Jak przekonuje Izba Gospodarcza Towarzystw Emerytalnych (IGTE), aby ocenić jak skutecznie otwarte fundusze emerytalne chroniły przekazywane im składki przed inflacją, należy uwzględnić wartość pieniądza w czasie. Do wyliczeń Izba przyjęła, że od początku września 1999 r. do końca marca 2012 r. składka od przeciętnego wynagrodzenia była systematycznie odprowadzana na konto w OFE. Łącznie przez 11 i pół roku trafiło na 26 256,5 zł. W przeciętnym funduszu zakładając uzyskiwane stopy zwrotu kwota ta zwiększyła się do 37 441,2 zł na koniec marca tego roku. W przypadku najlepszego OFE było to nieco więcej, bo 38 668,6 zł.
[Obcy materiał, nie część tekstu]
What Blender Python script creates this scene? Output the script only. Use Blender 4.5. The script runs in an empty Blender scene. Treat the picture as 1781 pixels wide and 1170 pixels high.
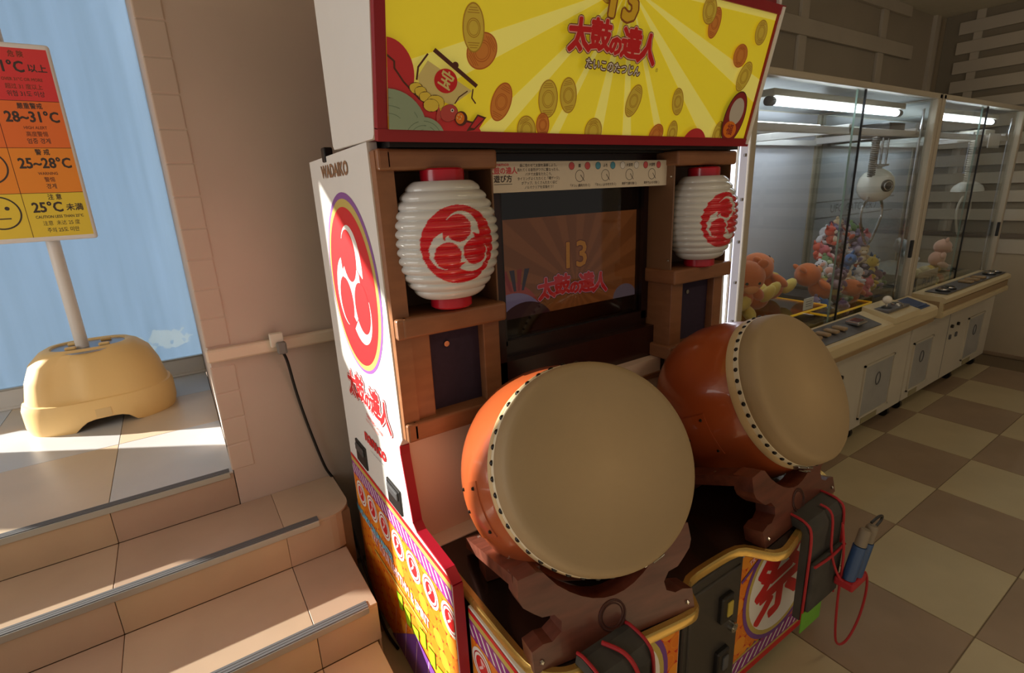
import bpy, bmesh, math, random
from mathutils import Vector, Matrix
random.seed(7)
S = bpy.context.scene
C = S.collection
R = math.radians
# ------------------------------------------------------------------ camera
cam = bpy.data.cameras.new('camera'); co = bpy.data.objects.new('camera', cam); C.objects.link(co); S.camera = co
cam.sensor_fit = 'HORIZONTAL'; cam.sensor_width = 36; cam.lens = 890/1781*36; cam.clip_start = .02
yaw, pit, rol = R(57), R(16), R(-2.5)
fw = Vector((math.cos(yaw)*math.cos(pit), math.sin(yaw)*math.cos(pit), -math.sin(pit)))
rt = Vector((math.sin(yaw), -math.cos(yaw), 0)); up = rt.cross(fw)
r2 = rt*math.cos(rol)+up*math.sin(rol); u2 = -rt*math.sin(rol)+up*math.cos(rol)
co.matrix_world = Matrix(((r2.x, u2.x, -fw.x, 0), (r2.y, u2.y, -fw.y, 0), (r2.z, u2.z, -fw.z, 1.6), (0, 0, 0, 1)))
# ------------------------------------------------------------------ world, sun, lamps, exposure
w = bpy.data.worlds.new('world'); S.world = w; w.use_nodes = True
bg = w.node_tree.nodes['Background']; bg.inputs[0].default_value = (1.0, .93, .82, 1); bg.inputs[1].default_value = .20
sd = bpy.data.lights.new('sun', 'SUN'); sd.energy = 17; sd.angle = R(.55); sd.color = (1, .93, .84)
so = bpy.data.objects.new('sun', sd); C.objects.link(so)
so.rotation_euler = Vector((1.5, -1.0, -.62)).to_track_quat('-Z', 'Y').to_euler()
def area(name, loc, rot, sx, sy, e, col):
    d = bpy.data.lights.new(name, 'AREA'); d.shape = 'RECTANGLE'; d.size = sx; d.size_y = sy; d.energy = e; d.color = col
    o = bpy.data.objects.new(name, d); C.objects.link(o); o.location = loc; o.rotation_euler = rot
    return o
area('ceiling_lamp_light', (2.2, -.9, 2.8), (0, 0, 0), 1.2, .3, 9, (1, .8, .55))
area('ceiling_lamp_light', (4.6, .2, 2.8), (0, 0, 0), 1.2, .3, 4, (1, .82, .6))
area('storefront_daylight', (-3.1, 1.3, 1.9), Vector((1, .05, -.22)).to_track_quat('-Z', 'Y').to_euler(), 2.2, 1.8, 34, (1, .97, .94))
S.view_settings.view_transform = 'Standard'; S.view_settings.look = 'None'
S.view_settings.exposure = 0; S.view_settings.gamma = 1; S.view_settings.use_curve_mapping = False

# ------------------------------------------------------------------ materials
def lin(c):
    return tuple((v/255/12.92 if v/255 <= .04045 else ((v/255+.055)/1.055)**2.4) for v in c)
MATS = {}
def mat(name, col, rough=.5, metal=0, emit=0, noise=0, nscale=8, bump=0, coat=0, stretch=None, alpha=1, sheen=0, emc=None):
    if name in MATS: return MATS[name]
    m = bpy.data.materials.new(name); m.use_nodes = True; nt = m.node_tree; p = nt.nodes['Principled BSDF']
    c = (*lin(col), 1); p.inputs['Base Color'].default_value = c; p.inputs['Roughness'].default_value = rough
    p.inputs['Metallic'].default_value = metal; p.inputs['Coat Weight'].default_value = coat
    if sheen: p.inputs['Sheen Weight'].default_value = sheen
    if emit:
        p.inputs['Emission Color'].default_value = (*lin(emc), 1) if emc else c; p.inputs['Emission Strength'].default_value = emit
    if noise or bump:
        tc = nt.nodes.new('ShaderNodeTexCoord'); mp = nt.nodes.new('ShaderNodeMapping'); nz = nt.nodes.new('ShaderNodeTexNoise')
        nt.links.new(tc.outputs['Object'], mp.inputs[0]); nt.links.new(mp.outputs[0], nz.inputs['Vector'])
        if stretch: mp.inputs['Scale'].default_value = stretch
        nz.inputs['Scale'].default_value = nscale; nz.inputs['Detail'].default_value = 5
        if noise:
            rp = nt.nodes.new('ShaderNodeValToRGB'); rp.color_ramp.elements[0].position = .3; rp.color_ramp.elements[1].position = .7
            a = tuple(max(0, v*(1-noise)) for v in c[:3]); b = tuple(min(1, v*(1+noise)) for v in c[:3])
            rp.color_ramp.elements[0].color = (*a, 1); rp.color_ramp.elements[1].color = (*b, 1)
            nt.links.new(nz.outputs[0], rp.inputs[0]); nt.links.new(rp.outputs[0], p.inputs['Base Color'])
        if bump:
            bp = nt.nodes.new('ShaderNodeBump'); bp.inputs['Strength'].default_value = bump; bp.inputs['Distance'].default_value = .004
            nt.links.new(nz.outputs[0], bp.inputs['Height']); nt.links.new(bp.outputs[0], p.inputs['Normal'])
    MATS[name] = m; return m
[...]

- Trzeba pamiętać, że mówimy tu o wpłatach dokonywanych każdego miesiąca, a nie jednorazowej inwestycji ponad 26 tys. zł we wrześniu 1999 r. Inaczej wówczas trzeba patrzeć na zysk – mówi Ewa Lewicka, prezes Izby Gospodarczej Towarzystw Emerytalnych.
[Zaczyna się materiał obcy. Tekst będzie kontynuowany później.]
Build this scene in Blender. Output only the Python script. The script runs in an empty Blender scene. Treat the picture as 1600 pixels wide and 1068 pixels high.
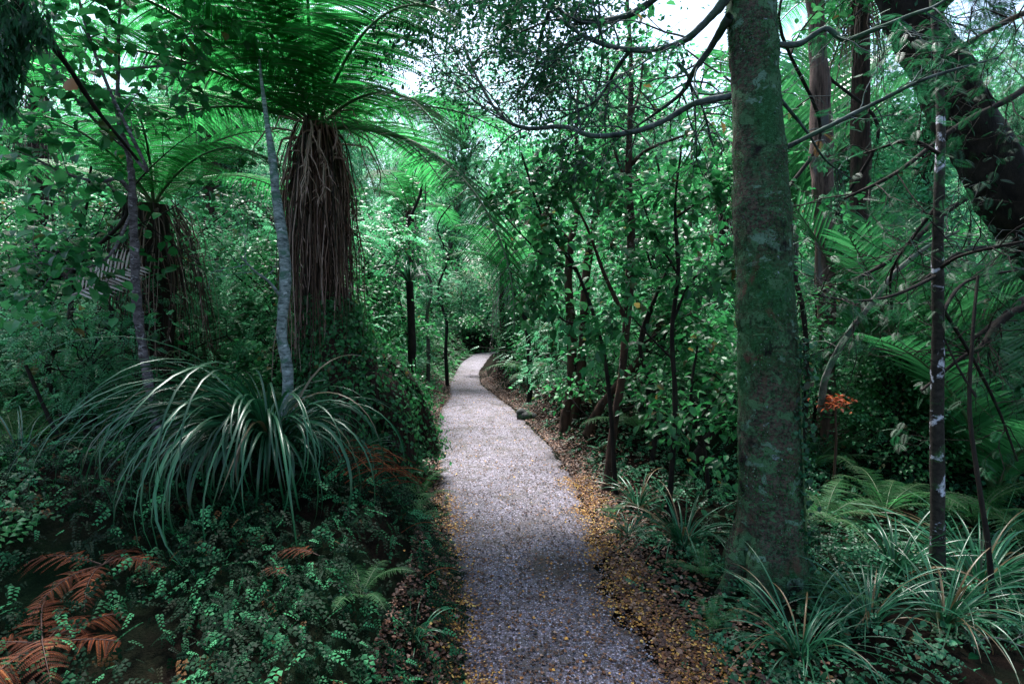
import bpy, math, random
import numpy as np
from mathutils import Vector, noise

sc = bpy.context.scene
# ------------------------------------------------------------------ camera, sky, sun, exposure
PITCH = math.atan(44 / 889.0)
cam_d = bpy.data.cameras.new("camera")
cam_d.sensor_width = 36.0
cam_d.lens = 20.0
cam_d.clip_start = 0.05
cam_d.clip_end = 2000
cam = bpy.data.objects.new("camera", cam_d)
sc.collection.objects.link(cam)
CAMZ = 1.6
cam.location = (0, 0, CAMZ)
cam.rotation_euler = (math.pi / 2 - PITCH, 0, 0)
sc.camera = cam

SUN_EL, SUN_AZ = math.radians(64), math.radians(-20)     # azimuth measured from +Y towards +X
world = bpy.data.worlds.new("World")
sc.world = world
world.use_nodes = True
wn = world.node_tree
for n in list(wn.nodes):
    wn.nodes.remove(n)
sky = wn.nodes.new("ShaderNodeTexSky")
sky.sky_type = 'NISHITA'
sky.sun_disc = False
sky.sun_elevation = SUN_EL
sky.sun_rotation = SUN_AZ
sky.air_density = 1.3
sky.dust_density = 2.2
sky.ozone_density = 1.2
bg = wn.nodes.new("ShaderNodeBackground")
bg.inputs[1].default_value = 0.10
wo = wn.nodes.new("ShaderNodeOutputWorld")
wn.links.new(sky.outputs[0], bg.inputs[0])
wn.links.new(bg.outputs[0], wo.inputs[0])
sun_d = bpy.data.lights.new("sun", 'SUN')
sun_d.energy = 3.8
sun_d.angle = math.radians(16)
sun_d.color = (1.0, 0.985, 0.965)
sun = bpy.data.objects.new("sun", sun_d)
sc.collection.objects.link(sun)
sdir = Vector((math.sin(SUN_AZ) * math.cos(SUN_EL), math.cos(SUN_AZ) * math.cos(SUN_EL), math.sin(SUN_EL)))
sun.rotation_euler = sdir.to_track_quat('Z', 'Y').to_euler()
sun.location = sdir * 60
sc.view_settings.view_transform = 'Standard'
sc.view_settings.look = 'None'
sc.view_settings.exposure = 2.1
sc.view_settings.gamma = 1
sc.cycles.max_bounces = 6
sc.cycles.diffuse_bounces = 3
sc.cycles.glossy_bounces = 2
sc.cycles.transmission_bounces = 4

rng = np.random.default_rng(7)

# ------------------------------------------------------------------ pixel -> world (photo is 1600 wide)
def P(px, py, Y):
    a = (px - 800) / 889.0
    b = (534 - py) / 889.0
    c, s = math.cos(PITCH), math.sin(PITCH)
    dy, dz = c + b * s, b * c - s
    k = Y / dy
    return np.array([a * k, Y, CAMZ + dz * k])

def row_to_y(py):
    b = (534 - py) / 889.0
    c, s = math.cos(PITCH), math.sin(PITCH)
    return CAMZ * (c + b * s) / -(b * c - s)

# ------------------------------------------------------------------ terrain
_rows = [(1068, 716, 1050), (1000, 716, 1020), (950, 716, 985), (900, 712, 955), (850, 700, 940), (800, 694, 922), (760, 690, 905),
         (700, 686, 864), (660, 684, 824), (640, 690, 806), (620, 704, 778), (600, 703, 752), (580, 714, 750), (566, 722, 760), (553, 742, 770)]
_ys, _l, _r = [], [], []
for py, l, r in _rows:
    y = row_to_y(py)
    _ys.append(y); _l.append((l - 800) / 889 * y); _r.append((r - 800) / 889 * y)
_ys = [-60, 1.5] + _ys + [24.5, 27, 32, 40, 60]
_l = [_l[0]] * 2 + _l + [-0.6, 0.3, 2.5, 7, 20]
_r = [_r[0] + .1] * 2 + _r + [0.75, 1.7, 4, 8.5, 21.5]
def edges(y):
    return np.interp(y, _ys, _l), np.interp(y, _ys, _r)
def sstep(x):
    x = np.clip(x, 0, 1)
    return x * x * (3 - 2 * x)
def wav(x, y, s=1.0):
    x = x * s; y = y * s
    return (np.sin(x * 1.3 + 2.1 * np.sin(y * .7 + 1)) + np.sin(y * 1.7 + 1.9 * np.sin(x * .9 + 4)) + .5 * np.sin(x * 3.1 + y * 2.3) + .4 * np.sin(x * 5.3 - y * 4.1 + 2)) / 2.9
def H(x, y):
    x = np.asarray(x, float); y = np.asarray(y, float)
    L, R = edges(y)
    sl, sr = L - x, x - R
    A = np.interp(y, [-50, 0, 1.5, 2.2, 2.9, 3.6, 4.4, 5.3, 7, 10, 16, 25, 60], [.3, .3, .58, .74, .76, .50, .32, .42, .5, .45, .5, .8, 1.5])
    W = np.interp(y, [0, 2.2, 3.2, 4.2, 6, 12, 20], [.45, .42, .48, 1.0, 1.0, .9, .8])
    tl = np.clip((sl - .02) / W, 0, 1); kf = np.interp(y, [1.5, 2.2, 3.4, 4.2], [1, 1, 1, 0])
    hl = A * (kf * np.sin(tl * math.pi / 2) ** 1.2 + (1 - kf) * sstep(tl)) + .05 * np.clip(sl - 1, 0, 10) + .10 * wav(x, y, 1.4) * sstep((sl - .2) / .8)
    B = np.interp(y, [-50, 4, 5.5, 7, 8.5, 10.5, 11.5, 14, 20, 30, 60], [0, 0, .12, .55, .62, .3, .2, .9, .8, .9, 1.5])
    WR = np.interp(y, [0, 5, 8, 15, 30], [1, .8, .5, .7, 1.0])
    hr = B * sstep((sr - .1) / WR) - .22 * sstep((sr - 1.2) / 2) * np.interp(y, [0, 8, 12], [1, 1, 0]) + .06 * wav(x, y, 1.7) * sstep((sr - .2) / .8)
    h = np.where(sl > 0, hl, 0) + np.where(sr > 0, hr, 0)
    far = np.clip((np.hypot(x, y) - 45) / 60, 0, 1)
    h = h + .08 * np.exp(-(((x + 1.17) / .34) ** 2 + ((y - 2.85) / .34) ** 2))
    return h + far * 2.0

# ------------------------------------------------------------------ mesh tools
COL = sc.collection
class Geo:
    def __init__(s):
        s.v = []; s.f3 = []; s.f4 = []; s.r = []; s.n = 0
    def add(s, v, f3=None, f4=None, r=None):
        v = np.asarray(v, float).reshape(-1, 3)
        if f3 is not None and len(f3): s.f3.append(np.asarray(f3, int).reshape(-1, 3) + s.n)
        if f4 is not None and len(f4): s.f4.append(np.asarray(f4, int).reshape(-1, 4) + s.n)
        s.v.append(v)
        s.r.append(np.full(len(v), .5) if r is None else np.broadcast_to(np.asarray(r, float), (len(v),)))
        s.n += len(v)
        return s
    def merge(s, g, M=None):
        if g.n == 0: return s
        v = np.concatenate(g.v)
        if M is not None:
            M = np.array(M); v = v @ M[:3, :3].T + M[:3, 3]
        s.add(v, np.concatenate(g.f3) if g.f3 else None, np.concatenate(g.f4) if g.f4 else None, np.concatenate(g.r))
        return s
    def mesh(s, name, m, smooth=True):
        me = bpy.data.meshes.new(name)
        v = np.concatenate(s.v).astype(np.float32)
        f3 = np.concatenate(s.f3) if s.f3 else np.zeros((0, 3), int)
        f4 = np.concatenate(s.f4) if s.f4 else np.zeros((0, 4), int)
        me.vertices.add(len(v)); me.vertices.foreach_set("co", v.ravel())
        nl = len(f3) * 3 + len(f4) * 4
        me.loops.add(nl)
        me.loops.foreach_set("vertex_index", np.concatenate([f3.ravel(), f4.ravel()]).astype(np.int32))
        nf = len(f3) + len(f4)
        me.polygons.add(nf)
        ls = np.concatenate([np.arange(len(f3)) * 3, len(f3) * 3 + np.arange(len(f4)) * 4]).astype(np.int32)
        me.polygons.foreach_set("loop_start", ls)
        me.polygons.foreach_set("use_smooth", np.full(nf, smooth))
        me.update(calc_edges=True)
        at = me.attributes.new("rnd", 'FLOAT', 'POINT')
        at.data.foreach_set("value", np.concatenate(s.r).astype(np.float32))
        me.materials.append(m)
        return me

def obj(name, geo, m, parent=None, smooth=True):
    me = geo if isinstance(geo, bpy.types.Mesh) else geo.mesh(name, m, smooth)
    o = bpy.data.objects.new(name, me)
    COL.objects.link(o)
    if parent is not None: o.parent = parent
    return o
def tag(o, label=None, cat=None, group=None, kind=None):
    if label: o["label"] = label
    if cat: o["category"] = cat
    if group: o["group"] = group
    if kind: o["kind"] = kind
    return o
def thing(name, label, cat, loc=(0, 0, 0), rz=0, s=1, group=None):
    o = bpy.data.objects.new(name, None)
    COL.objects.link(o)
    o.empty_display_size = .1
    o.location = tuple(float(c) for c in loc); o.rotation_euler = (0, 0, rz); o.scale = (s, s, s) if np.isscalar(s) else s
    return tag(o, label, cat, group)
def copy_tree(o, parent=None):
    c = o.copy(); COL.objects.link(c)
    if parent is not None: c.parent = parent
    for ch in list(o.children): copy_tree(ch, c)
    return c

def spline(pts, n=8):
    pts = np.asarray(pts, float)
    p = np.vstack([2 * pts[0] - pts[1], pts, 2 * pts[-1] - pts[-2]])
    out = []
    for i in range(1, len(p) - 2):
        t = np.linspace(0, 1, n, endpoint=False)[:, None]
        a, b, c, d = p[i - 1], p[i], p[i + 1], p[i + 2]
        out.append(.5 * ((2 * b) + (c - a) * t + (2 * a - 5 * b + 4 * c - d) * t ** 2 + (3 * b - a - 3 * c + d) * t ** 3))
    out.append(p[-2][None])
    return np.vstack(out)
def norm(a):
    return a / np.maximum(np.linalg.norm(a, axis=-1, keepdims=True), 1e-9)
def tube(g, pts, rad, sides=8, bump=0, seed=0, r=None, cap=False):
    pts = np.asarray(pts, float); n = len(pts)
    rad = np.interp(np.linspace(0, 1, n), np.linspace(0, 1, len(np.atleast_1d(rad))), np.atleast_1d(rad)) if len(np.atleast_1d(rad)) != n else np.asarray(rad, float)
    T = norm(np.gradient(pts, axis=0))
    up = np.array([0, 0, 1.]) if abs(T[0][2]) < .9 else np.array([1., 0, 0])
    N = np.zeros_like(T); N[0] = norm(np.cross(up, T[0]))
    for i in range(1, n):
        v = N[i - 1] - T[i] * np.dot(N[i - 1], T[i]); N[i] = norm(v)
    B = np.cross(T, N)
    a = np.arange(sides) / sides * 2 * math.pi
    ca, sa = np.cos(a), np.sin(a)
    D = N[:, None] * ca[None, :, None] + B[:, None] * sa[None, :, None]
    R = np.repeat(rad[:, None], sides, 1)
    if bump:
        ii = np.arange(n)[:, None]; st = np.linalg.norm(np.diff(pts, axis=0), axis=1).sum() / n
        z = ii * st / max(rad.mean(), .005)
        R = R * (1 + bump * (np.sin(a * 2 + z * .35 + seed) * .5 + np.sin(a * 3 - z * .8 + seed * 2) * .35 + np.sin(a * 5 + z * 1.7 + seed) * .25 + .4 * np.sin(z * 1.1 + seed)))
    V = pts[:, None] + D * R[:, :, None]
    i = np.arange(n - 1)[:, None] * sides; j = np.arange(sides)[None]; k = (j + 1) % sides
    F = np.stack([i + j, i + k, i + sides + k, i + sides + j], -1).reshape(-1, 4)
    g.add(V.reshape(-1, 3), None, F, r if r is not None else .5)
    if cap:
        m = g.n
        g.add(pts[-1] + T[-1] * rad[-1] * .4, np.stack([np.full(sides, 0), -sides + np.arange(sides), -sides + (np.arange(sides) + 1) % sides], -1), None, .5)
    return g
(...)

Gdyby takich samych wpłat dokonywać co miesiąc na na rachunek indeksowany miesięczną inflacją ą na koniec września byłoby na nim o ok. 5,5 tys. zł mniej niż na średnim koncie w OFE. A dokładnie 31 946,9 zł.
Wyniki inwestycyjne OFE były więc lepsze, niż zakumulowany wzrost inflacji. Trzeba jednak zwrócić uwagę, że w roku 2011 i na początku 2012 inflacja była wyższa, niż w poprzednich latach. Gdyby nie to, przewaga wyników OFE nad inflacją byłaby wyraźniejsza.
Z wyliczeń IGTE wynika, że w sytuacji, gdy w średnio efektywnym OFE stan kont rósł rocznie o 5,75 proc. na czysto, a średnioroczna inflacja wynosiła 3,57 proc., to OFE przekraczało inflację o ponad 2 punkty procentowe. Natomiast najlepsze OFE, które osiągało wynik 6,27 proc. rocznie, biło inflację o około 2,5 punktu procentowego.